Lifting of an element with the lifting means can for instance be done by fastening an engaging means such as a hoist to an upper outer end of the element and then pulling the engaging means upward with the lifting means. At least the upper outer end of the lying element is hereby moved upward, whereby the element will rotate around a support part on which it supports until the element becomes completely detached, also from this support part.

In suitable embodiments of the invented method the support structures are displaced collectively in a direction running substantially perpendicularly of the longitudinal direction of the support structures, wherein the support structures are preferably displaced in the direction of the lifting means in order to move support structures with rotatable support parts and/or support structures with the upending tool and/or stacked support structures within reach of the lifting means.

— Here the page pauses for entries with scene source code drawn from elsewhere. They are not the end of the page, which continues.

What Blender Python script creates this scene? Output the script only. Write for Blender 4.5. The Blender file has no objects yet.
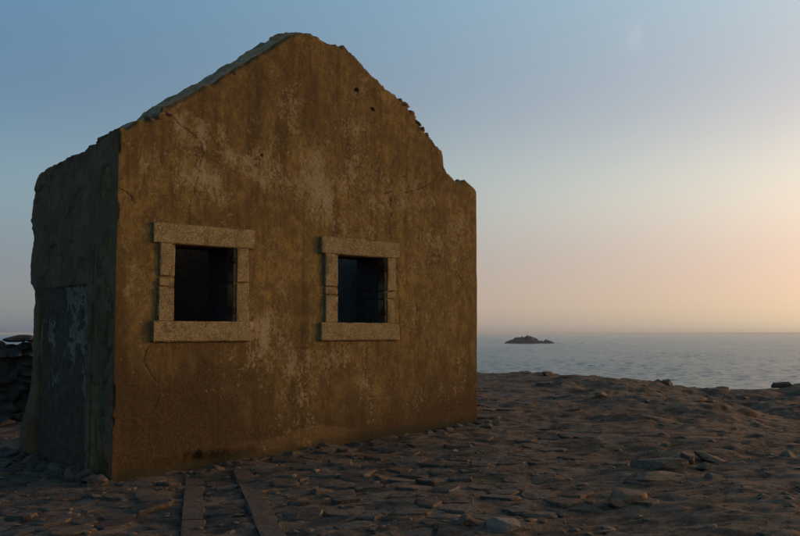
import bpy, bmesh, math, random
import numpy as np
from mathutils import Vector, Matrix

# ------------------------------------------------------------------ camera, sky, sun, exposure
SC = bpy.context.scene
COL = SC.collection
CAMZ = 1.57
cam = bpy.data.objects.new('camera', bpy.data.cameras.new('camera'))
COL.objects.link(cam); SC.camera = cam
cam.data.lens = 40.5; cam.data.sensor_width = 36
cam.data.clip_start = 0.1; cam.data.clip_end = 150000
cam.location = (0, 0, CAMZ)
cam.rotation_euler = (math.radians(90) + math.atan(65/900), 0, 0)

SUN_EL, SUN_AZ = 9.0, 70.0           # azimuth clockwise from +Y
SUN_DIR = Vector((math.sin(math.radians(SUN_AZ))*math.cos(math.radians(SUN_EL)),
                  math.cos(math.radians(SUN_AZ))*math.cos(math.radians(SUN_EL)),
                  math.sin(math.radians(SUN_EL))))
W = bpy.data.worlds.new('World'); SC.world = W; W.use_nodes = True
nt = W.node_tree; N = nt.nodes; L = nt.links
bg = N['Background']; bg.inputs[1].default_value = 0.1
sky = N.new('ShaderNodeTexSky'); sky.sky_type = 'NISHITA'; sky.sun_disc = False
sky.sun_elevation = math.radians(SUN_EL); sky.sun_rotation = math.radians(SUN_AZ)
sky.air_density = 1; sky.dust_density = 1; sky.ozone_density = 1
def wm(op, a, b=None, clamp=False):
    n = N.new('ShaderNodeMath'); n.operation = op; n.use_clamp = clamp
    for i, v in enumerate((a, b)):
        if v is None: continue
        if isinstance(v, (int, float)): n.inputs[i].default_value = v
        else: L.new(v, n.inputs[i])
    return n.outputs[0]
# dusk haze: the clear-sky model is warmed towards the sun's side and greyed low down
tc = N.new('ShaderNodeTexCoord'); sep = N.new('ShaderNodeSeparateXYZ'); L.new(tc.outputs['Generated'], sep.inputs[0])
dx, dy, dz = sep.outputs
sund = wm('ADD', wm('MULTIPLY', dx, math.sin(math.radians(SUN_AZ))), wm('MULTIPLY', dy, math.cos(math.radians(SUN_AZ))))
zz = wm('MAXIMUM', dz, 0.0)
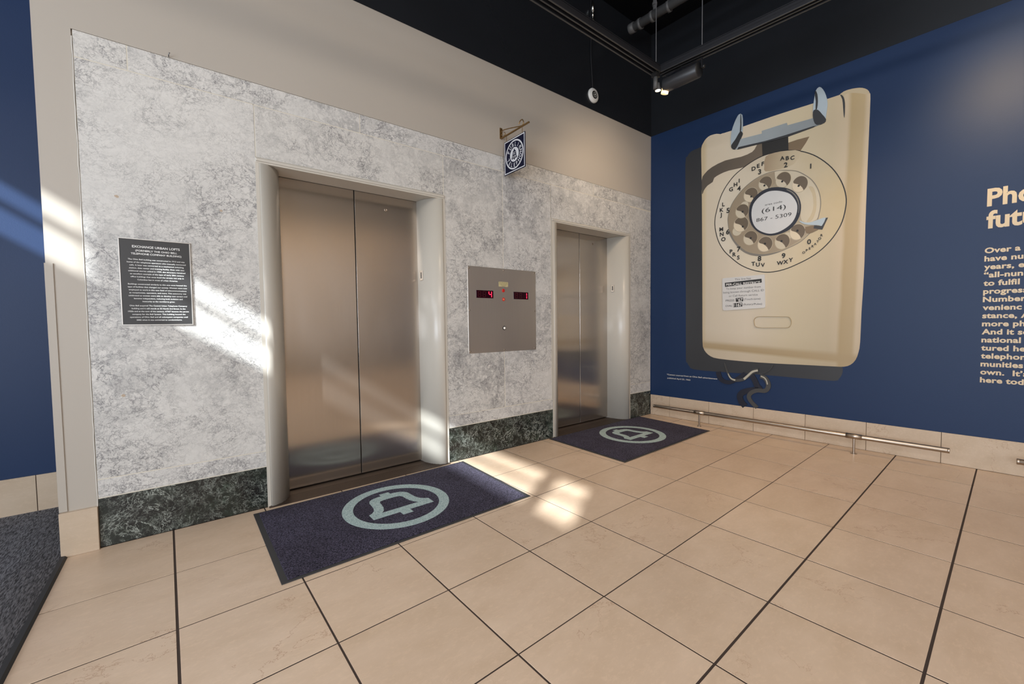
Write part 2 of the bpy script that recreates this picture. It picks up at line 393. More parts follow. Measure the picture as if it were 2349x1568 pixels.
# ================================================================== SETTING
# ---- floor: dark grout bed with individual stone tiles
floor = tag(mesh_obj('floor', join(box(-5.10,-8.0,-0.12, 0.6,0.30,-0.0014)), M_GROUT), kind='structure')
ROT = 0.02755; CR, SR = math.cos(ROT), math.sin(ROT)
XL = [0.50,-0.4199,-0.8913,-1.3673,-1.8447,-2.3238,-2.8004,-3.2812,-3.756,-4.2192,-4.6674,-5.15]
YL = [0.30,-0.4134,-0.8882,-1.3609,-1.8267,-2.2868,-2.7436,-3.21] + [-3.21-0.47*i for i in range(1,10)]
gx = [0.0036]*12; gx[10] = 0.0046
gy = [0.003]*len(YL); gy[5] = 0.0044; gy[6] = 0.0044
for i in range(len(XL)-1):
    for j in range(len(YL)-1):
        a = [(XL[i+1]+gx[i+1], YL[j+1]+gy[j+1]), (XL[i]-gx[i], YL[j+1]+gy[j+1]), (XL[i]-gx[i], YL[j]-gy[j]), (XL[i+1]+gx[i+1], YL[j]-gy[j])]
        a = [(x*CR-y*SR, x*SR+y*CR) for x, y in a]
        a = clip(a, 0, 1, -0.002); a = clip(a, -1, 0, 5.085); a = clip(a, 0, -1, 7.9)
        nx, ny = math.cos(PHI), math.sin(PHI); a = clip(a, nx, ny, -0.012)
        if len(a) < 3 or abs(area2(a)) < 0.004: continue
        a = [a[k] for k in range(len(a)) if (Vector(a[k])-Vector(a[k-1])).length > 1e-4]
        dz = random.uniform(-0.0006, 0.0006)
        mesh_obj('floor_tile', prism(FL, a, -0.0013, 0.0+dz, 0.0005), M_TILE, floor)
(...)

In order to free up space, a method is according to another embodiment provided wherein the support parts of a support structure in unloaded state, in which no element is present in the support parts, are rotated around an axis running perpendicularly of the deck, particularly after an element received the support structure has been moved within reach of the lifting means and has been taken up with the lifting means. The rotation makes it possible to move a subsequent support structure, provided with an element, in the direction and within reach of the lifting means, after which the process is repeated.

Other embodiments with the same objective provide a method in which elements are received in a stack of support structures, wherein the support parts of a support structure are situated above support parts of another support structure in the stack. A preferred method is characterized in that the support parts which are rotated are situated closest to the lifting means relative to the other support structures. Another preferred method is characterized in that the support structure which comprises the upending tool is situated second closest to the lifting means relative to the other support structures. Yet another preferred method is characterized in that the stack of support structures is situated furthest from the lifting means relative to the other support structures. In a method according to an embodiment the support structures are slid over a guide connected to the deck in the direction running perpendicularly of the longitudinal direction of the support structures. The support structures are in this way translated in transverse direction, preferably in the direction of the lifting means. This results in the support structure situated closest to the lifting means also being the first to come within reach of the lifting means. It will thus be evident that an element in the support structure which is situated closest to the lifting means will be the first to be taken up by the lifting means, although this is not essential. The taking up of an element from the closest support structure by the lifting means can for instance serve the purpose of arranging the relevant element in the upending tool, and then upending it.

The elongate elements can for instance comprise hollow tubular elements. The dimensions of the elements are in principle not limited to the specific dimensions, and the advantages of the invention are most clearly manifest in elongate elements with a length amounting to more than 50 m, preferably more than 70 m, still more preferably more than 80 m; and with a transverse dimension, for instance a diameter in the case of a tubular element, amounting to more than 8 m, more preferably more than 10 m, and still more preferably more than 12 m.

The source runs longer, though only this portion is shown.